Edward Hill Jr.


Edward Hill Jr. was a controversial Virginia planter, local official and politician, who like his father operated Shirley Plantation in part using enslaved labor, as well as briefly served as 20th Speaker of the Virginia House of Burgesses, and several times represented Charles [City County, Virginia|Charles City County] in that body.

Early and family life

His grandfather, father, and son all shared the name Edward Hill, and he and his father served on the Virginia Governor's Council, the upper house of the Virginia General Assembly. His father Edward Hill had led Virginia forces against usurpers in Maryland and against Native Americans in Virginia, as well as established Shirley Plantation and served several times as Speaker of the House of Burgesses before his promotion to the Governor's Council.
This Edward Hill married twice, both times within the First Families of Virginia, daughters of burgesses. In 1680, Hill married Anne Goodrich. Following her death, but in the same year, he married Tabitha Scarborough.
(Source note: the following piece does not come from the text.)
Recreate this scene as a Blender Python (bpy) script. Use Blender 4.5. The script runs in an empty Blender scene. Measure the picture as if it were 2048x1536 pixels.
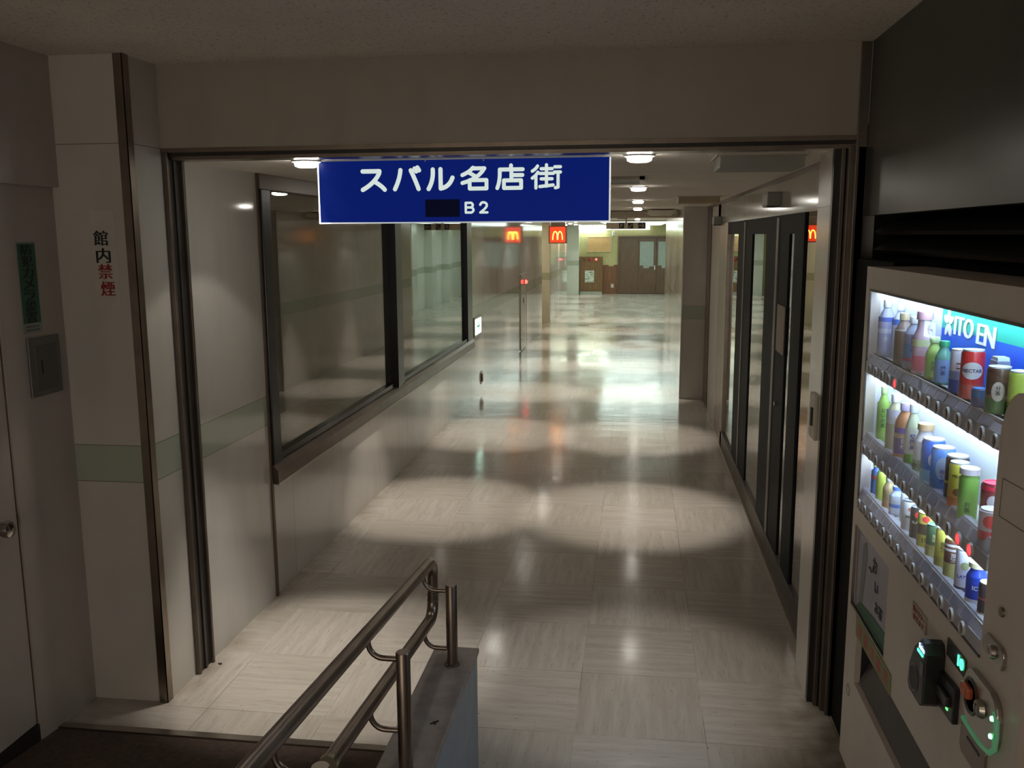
import bpy, bmesh, math, random
from mathutils import Vector, Matrix
random.seed(7)
S = bpy.context.scene
COL = S.collection
PI = math.pi
V = Vector

# ---------------------------------------------------------------- camera, world, exposure
cd = bpy.data.cameras.new('camera'); cam = bpy.data.objects.new('camera', cd); COL.objects.link(cam)
cd.sensor_width = 36.0; cd.lens = 1800 / 2048 * 36.0; cd.clip_start = 0.05; cd.clip_end = 100
def _cam():
    yaw, pitch, roll = (math.radians(a) for a in (7.85, 9.375, -.306))
    f = V((-math.sin(yaw) * math.cos(pitch), math.cos(yaw) * math.cos(pitch), -math.sin(pitch)))
    r = V((math.cos(yaw), math.sin(yaw), 0)); u = r.cross(f)
    r2 = r * math.cos(roll) + u * math.sin(roll); u2 = -r * math.sin(roll) + u * math.cos(roll)
    m = Matrix((r2, u2, -f)).transposed().to_4x4(); m.translation = V((0, 0, 2.1))
    cam.matrix_world = m
_cam(); S.camera = cam
S.view_settings.view_transform = 'Standard'; S.view_settings.look = 'None'
S.view_settings.exposure = 0.0; S.view_settings.gamma = 1.0; S.view_settings.use_curve_mapping = False
W = bpy.data.worlds.new('world'); S.world = W; W.use_nodes = True
W.node_tree.nodes['Background'].inputs[0].default_value = (.9, .84, .75, 1)
W.node_tree.nodes['Background'].inputs[1].default_value = 0.105
S.cycles.max_bounces = 9; S.cycles.transparent_max_bounces = 16; S.cycles.glossy_bounces = 6
S.cycles.sample_clamp_indirect = 6.0; S.cycles.caustics_reflective = False; S.cycles.caustics_refractive = False

def area_light(name, loc, rot, sx, sy, power, col):
    l = bpy.data.lights.new(name, 'AREA'); l.shape = 'RECTANGLE'; l.size = sx; l.size_y = sy; l.energy = power; l.color = col
    o = bpy.data.objects.new(name, l); COL.objects.link(o); o.location = loc; o.rotation_euler = rot
    return o
# dim unseen fill added over the foyer, above and behind the camera
area_light('foyer_fill_overhead', (-.7, -.6, 2.8), (0, 0, 0), 1.4, .5, 4., (1, .88, .74))
area_light('recess_lamp', (-2.85, 20.9, 2.42), (0, 0, 0), .5, .5, 14, (1, .90, .70))
area_light('foyer_fill_rear', (-1.5, -2.7, 1.1), (math.radians(112), 0, 0), 2.6, 1.8, 31, (1, .87, .74))  # large unseen fill added behind the camera to brighten the foyer surfaces

# ---------------------------------------------------------------- materials
MATS = {}
def nt(name):
    m = bpy.data.materials.new(name); m.use_nodes = True; t = m.node_tree
    return m, t, t.nodes['Principled BSDF']
def nd(t, typ, **k):
    n = t.nodes.new(typ)
    for a, b in k.items():
        if a.startswith('i'):
            try: n.inputs[int(a[1:])].default_value = b
            except ValueError: setattr(n, a, b)
        else: setattr(n, a, b)
    return n
def mth(t, op, a, b=None, c=None):
    n = t.nodes.new('ShaderNodeMath'); n.operation = op
    for i, x in enumerate((a, b, c)):
        if x is None: continue
        if isinstance(x, (int, float)): n.inputs[i].default_value = x
        else: t.links.new(x, n.inputs[i])
    return n.outputs[0]
def mix(t, f, a, b):
    n = t.nodes.new('ShaderNodeMix'); n.data_type = 'RGBA'
    for s, x in ((n.inputs[0], f), (n.inputs[6], a), (n.inputs[7], b)):
        if isinstance(x, (int, float)): s.default_value = x
        elif isinstance(x, tuple): s.default_value = x if len(x) == 4 else x + (1,)
        else: t.links.new(x, s)
    return n.outputs[2]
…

One of his wives was the mother of Edward Hill III who continued to operate Shirley Plantation as well as also served in the House of Burgesses.

Career

Like his father, Hill operated Shirley Plantation in Charles City County, using indentured and enslaved labor. Hill participated in the African slave trade, including receiving headrights for land based on those imported slaves.
At various times, Hill commanded the militia of Charles City County and Surry County across the James River. Charles City County voters elected Hill multiple times as one of their representatives in the House of Burgesses, and after the reorganization of 1680, fellow delegates once elected him as their Speaker.
On the first day of Bacon's Rebellion in 1676, some rebels attempted to get Hill to join them, but he was a friend of Governor Berkeley, and took an active part in suppressing the rebellion, although Bacon's friends expelled him from the House of Burgesses in 1676. Bacon's rebels also imprisoned Hill's pregnant wife and children during the rebellion, although they survived, and the baby eventually born became this man's heir.
Hill became a subject of the "Charles City Grievances" of May 10, 1677, which accused him of misappropriating county taxes for his own use." He was also accused of misappropriation of public funds before the 3-member royal commission investigating the rebellion, which included his son-in-law Edward Chilton and which ultimately recommended that Hill be left out of the new Governor's Council. Nonetheless, on September 29, 1679, during the royal investigation, Deputy Gov. Henry Chicheley appointed Hill as the colony's attorney general, although the following year Edmund Jenings arrived from Britain and was sworn in as the colony's attorney general. The commissioners called Hill "the most hated man of all the county where he lived."
A decade later, around 1690, the Lords of Trade again reorganized the British colonial structure, which led to a power struggle between the Burgesses and the new Governor Francis Nicholson. The Burgesses elected Hill as the colony's treasurer in 1691, but the governor refused to acknowledge the Assembly's power to appoint that position, considering it his prerogative. Hill compromised by accepting the lucrative position of collector of revenue for the upper district of the James River. In 1697, Governor Edmund Andros named Hill as Judge of Admiralty for Virginia and North Carolina.